Schattenblick →INFOPOOL →SPORT → BOXEN

MELDUNG/1150: Man wird doch wohl noch träumen dürfen! (SB)




Tony Thompson will gegen die Klitschkos antreten

Als der US-amerikanische Schwergewichtler Tony Thompson Anfang Juli 2012 in Bern die zweite Niederlage gegen Wladimir Klitschko bezog, schien das Ende seiner Karriere besiegelt zu sein. Mit seinen 40 Jahren und einem enttäuschenden Auftritt wirkte er wie ein Boxer, der hochklassigen Gegnern nicht mehr gewachsen ist und um seiner Gesundheit willen besser zurücktreten sollte. Nach einer ausgiebigen Pause trat er am 23. Februar in Liverpool gegen den aufstrebenden Briten David Price an, der in 15 Kämpfen ungeschlagen war. Promoter Frank Maloney wollte seinem Schützling offensichtlich einen namhaften, aber in die Jahre gekommenen Kontrahenten als Kanonenfutter vorsetzen, um Price in den Ranglisten aufsteigen zu lassen und ihn womöglich auch in den USA zu präsentieren.

Wie Tony Thompson vor diesem Kampf erklärte, werde er im Falle einer Niederlage seine Laufbahn beenden. Er sei einst in Clubs aufgetreten und habe nicht die geringste Absicht, seine Karriere dort zu beenden. Zur Vorbereitung hatte er sein Team neu aufgestellt und Carlos Diez sowie Charlie Mooney als Trainer verpflichtet. Er habe sich mit Leuten umgeben, die an ihn glaubten und ihm gehörig Beine machten. Dessen ungeachtet galt der 29 Jahre alte und 2,03 m große David Price als klarer Favorit, war er doch körperlich weit überlegen und hatte im Zuge seiner Siegesserie fast alle Gegner vorzeitig besiegt.

Es sollte jedoch anders kommen. Thompson machte seine 41 Lebensjahre und die physische Unterlegenheit durch Erfahrung und kluges Konterboxen mehr als wett. Als der Brite im zweiten Durchgang über ihn herfiel, wich er an den Seilen stehend seitlich aus und fällte den Gegner mit einem rechten Haken aufs Ohr. Price kam wieder auf die Beine, doch schwankte er derart, daß ihn der Ringrichter aus dem Kampf nahm. Wenngleich das Manöver des US-Amerikaners beeindruckend war, attestierte man ihm doch einen Glückstreffer, der seine Haut gerettet und dem Höhenflug des Briten einen gehörigen Dämpfer verpaßt hatte.
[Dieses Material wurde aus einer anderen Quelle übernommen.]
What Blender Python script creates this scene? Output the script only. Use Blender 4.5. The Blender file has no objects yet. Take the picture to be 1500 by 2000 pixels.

Davon dürfte auch David Price ausgegangen sein, der keinen zwischenzeitlichen Aufbaukampf bestritt, sondern auf eine umgehende Revanche bestand, um die Scharte auszuwetzen. Wenngleich die Option eines Rückkampfs vertraglich vereinbart war, stieg der Marktwert Thompsons schlagartig, so daß es nicht billig gewesen sein dürfte, ihn am 6. Juli ein zweites Mal in die Liverpooler Echo Arena zu holen. Beide Boxer gingen dabei ein beträchtliches Risiko ein, da Price im Falle einer erneuten Niederlage in seinen Karriereplänen weit zurückgeworfen würde und Thompson seinen zweiten Frühling postwendend aufs Spiel setzte.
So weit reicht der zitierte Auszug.